Humility also comes from being accountable for his actions in front of his children.
Sometimes, he says, he will walk away from a dispute with his sons because he’s too upset and doesn’t want to say something he will regret.
But his sons have picked up the habit, walking away when they lose a game, for example.
“So I asked myself, ‘Is there a better way to walk away?’ I need to explain to my sons the reasoning behind my action. I may have walked away to avoid blurting out hurtful words, but I still need to revisit the issue with them in humility.”
Adds Chien Chong: “As people who are being transformed by Jesus, we should all be walking as ‘children of light’. It means that all of us must always embrace, live, and grow ‘in all goodness, righteousness and truth . . . and find out what pleases the Lord’” (Ephesians 5:9-10).
A Lesson about Ourselves
Learning to “grow with my children” has taught Chien Chong as much about himself as it has about parenting.
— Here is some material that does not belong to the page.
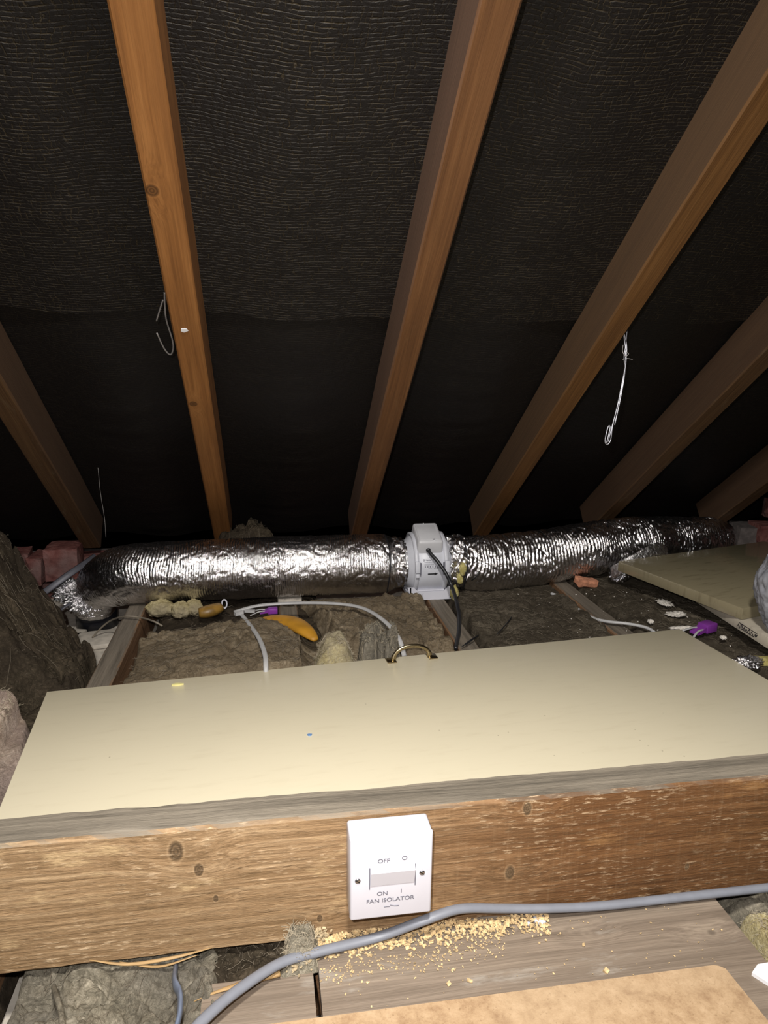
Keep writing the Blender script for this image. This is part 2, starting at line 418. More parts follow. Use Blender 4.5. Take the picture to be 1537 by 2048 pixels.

Among other things, he has learnt to be slower in judging others, to be more attentive and responsive to what others might be thinking, and to look out for his own failures and faults so that he can act on them.
In turn, that has heightened his awareness of the principles in God’s Word and of how God works through issues with His children.
It has also given him a precious glimpse of God’s heart as a Father. “I’m understanding more of what it means to be God’s child, and of Him as my perfect Father,” he says.
“When I observe my children, I’m reminded of where I have failed as a son to my own parents, and how I can learn to trust and obey God more. And as I observe myself as a father, I’ve become more appreciative of God as my Father.”
At the same time, there’s a comforting flip side to trying to “grow with your children”: it means that parents can take a wider perspective of parenting, and remember that being a parent is just one aspect of their lifelong journey with the Lord.
“Raising our children is not our only life goal,” he declares. Just as all Christians can expect to struggle and stumble in their journey towards Christlikeness, they need not fret when they stumble and fail as parents.
And, Chien Chong adds, they can take heart in the knowledge that they can keep turning to God for strength and help.
“Parenting is a challenging journey, as with all other journeys,” he says. “But it’s also a joyful one. Press on, don’t give up, and for now, don’t think about whether you are getting there yet. Just enjoy the journey with your spouse and your children—they are a blessing.”
“When I observe my children, I’m reminded of where I have failed as a son to my own parents, and how I can learn to trust and obey God more. And as I observe myself as a father, I’ve become more appreciative of God as my Father.”
Chien Chong’s Tips for Growing with Your Children
- Never think that we are doing okay as parents and followers of Christ.
- Be consistent, authentic, and humble.
- Remember: raising children is not your only goal in life.
- Depend on the Lord to help you.
- Enjoy your spouse and children—they are God’s blessing.
- Don’t give up trying and don’t give up praying.